*Stated task*: Carry none of the pictures over; write out the complete data exactly.

*Data lines*:
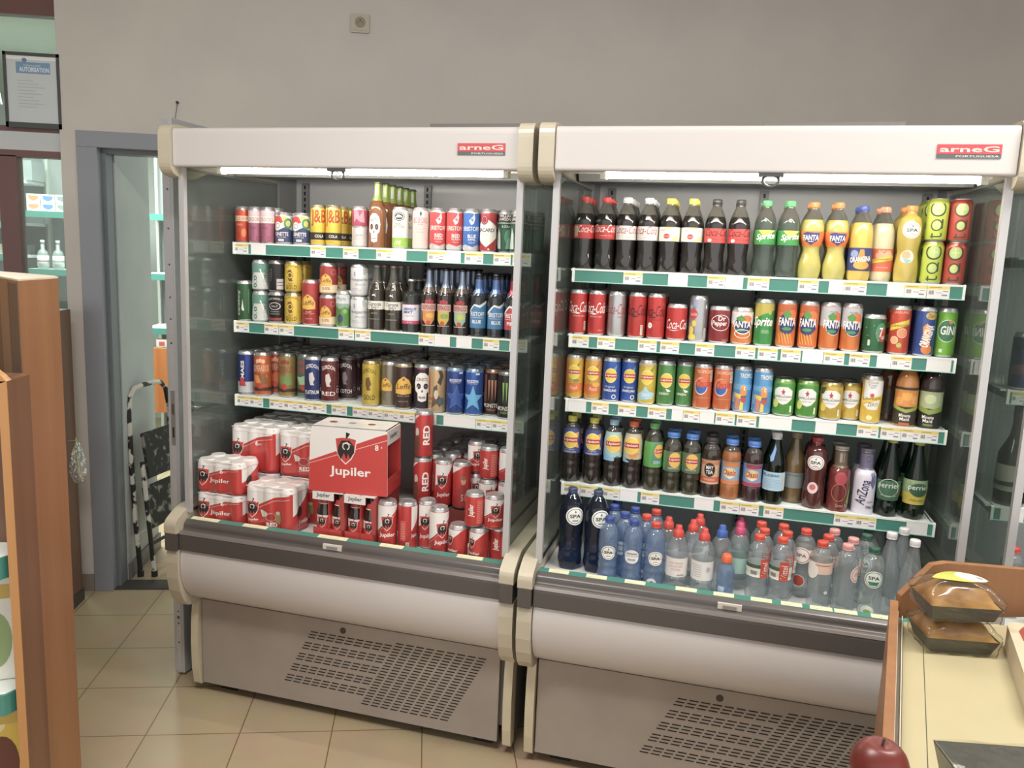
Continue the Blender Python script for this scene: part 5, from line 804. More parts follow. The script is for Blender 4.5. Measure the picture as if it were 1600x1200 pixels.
sixpack(F1, .058, -.100, DZ + .174, 1, 't', 'tall red six-pack showing a six, on top in second row', rot=.0)
sixpack(F1, .262, -.100, DZ, 1, 'r', 'tall red six-pack behind the one with figures, lower')
sixpack(F1, .262, -.100, DZ + .174, 1, 'r', 'tall red six-pack behind and above the one with figures')
for k in range(2):
    sixpack(F1, .054, .038 + .14 * k, DZ, 1, 't', f'shaded red six-pack {"third" if k == 0 else "fourth"} row from front, lower left'); sixpack(F1, .054, .038 + .14 * k, DZ + .174, 1, 't', f'shaded red six-pack {"third" if k == 0 else "fourth"} row from front, upper left')
    sixpack(F1, .262, .038 + .14 * k, DZ, 1, 't', f'shaded red six-pack {"third" if k == 0 else "fourth"} row, right of the left stack, lower'); sixpack(F1, .262, .038 + .14 * k, DZ + .174, 1, 't', f'shaded red six-pack {"third" if k == 0 else "fourth"} row, right of the left stack, upper')
# bottle cartons
GL = P('#1c120c', .08, 0, .9, 'brown_beer_glass')
def beerb(parent, x, y, z, h=.172):
    m = MB(); m.lathe([(.0001, 0), (.026, 0), (.029, .005), (.029, h * .55), (.024, h * .68), (.014, h * .82), (.0125, h * .97), (.0135, h)], lambda zz, rr: GL, 18, 0, 0)
    RR[0] = .0295; rf = lambda Y: .0293
    wrap(m, [('r', -1.2, .16, 1.2, .5, '#c8322f'), ('p', [(-1.2, .5), (1.2, .5), (-1.2, .3)], '#e6e3e1')] + crest(0, .36, .13, .0295, h), .0295, h, lambda X, Y, L: ((.0293 + L) * math.sin(X / .0295), -(.0293 + L) * math.cos(X / .0295), Y))
    wrap(m, [('r', -1.4, .74, 1.4, .84, '#c23a34'), ('r', -1.4, .72, 1.4, .74, '#e0d8d0')], .02, h, lambda X, Y, L: ((.0215 - (Y / h - .72) * .05 + L) * math.sin(X / .02), -(.0215 - (Y / h - .72) * .05 + L) * math.cos(X / .02), Y), step=.003)
    m.lathe([(.0142, h - .004), (.0138, h + .003), (.0001, h + .004)], lambda zz, rr: P('#b9463e', .3, .5), 16)
    return m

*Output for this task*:
Continue the Blender Python script for this scene: part 5, from line 804. More parts follow. The script is for Blender 4.5. Measure the picture as if it were 1600x1200 pixels.
sixpack(F1, .058, -.100, DZ + .174, 1, 't', 'tall red six-pack showing a six, on top in second row', rot=.0)
sixpack(F1, .262, -.100, DZ, 1, 'r', 'tall red six-pack behind the one with figures, lower')
sixpack(F1, .262, -.100, DZ + .174, 1, 'r', 'tall red six-pack behind and above the one with figures')
for k in range(2):
    sixpack(F1, .054, .038 + .14 * k, DZ, 1, 't', f'shaded red six-pack {"third" if k == 0 else "fourth"} row from front, lower left'); sixpack(F1, .054, .038 + .14 * k, DZ + .174, 1, 't', f'shaded red six-pack {"third" if k == 0 else "fourth"} row from front, upper left')
    sixpack(F1, .262, .038 + .14 * k, DZ, 1, 't', f'shaded red six-pack {"third" if k == 0 else "fourth"} row, right of the left stack, lower'); sixpack(F1, .262, .038 + .14 * k, DZ + .174, 1, 't', f'shaded red six-pack {"third" if k == 0 else "fourth"} row, right of the left stack, upper')
# bottle cartons
GL = P('#1c120c', .08, 0, .9, 'brown_beer_glass')
def beerb(parent, x, y, z, h=.172):
    m = MB(); m.lathe([(.0001, 0), (.026, 0), (.029, .005), (.029, h * .55), (.024, h * .68), (.014, h * .82), (.0125, h * .97), (.0135, h)], lambda zz, rr: GL, 18, 0, 0)
    RR[0] = .0295; rf = lambda Y: .0293
    wrap(m, [('r', -1.2, .16, 1.2, .5, '#c8322f'), ('p', [(-1.2, .5), (1.2, .5), (-1.2, .3)], '#e6e3e1')] + crest(0, .36, .13, .0295, h), .0295, h, lambda X, Y, L: ((.0293 + L) * math.sin(X / .0295), -(.0293 + L) * math.cos(X / .0295), Y))
    wrap(m, [('r', -1.4, .74, 1.4, .84, '#c23a34'), ('r', -1.4, .72, 1.4, .74, '#e0d8d0')], .02, h, lambda X, Y, L: ((.0215 - (Y / h - .72) * .05 + L) * math.sin(X / .02), -(.0215 - (Y / h - .72) * .05 + L) * math.cos(X / .02), Y), step=.003)
    m.lathe([(.0142, h - .004), (.0138, h + .003), (.0001, h + .004)], lambda zz, rr: P('#b9463e', .3, .5), 16)
    return m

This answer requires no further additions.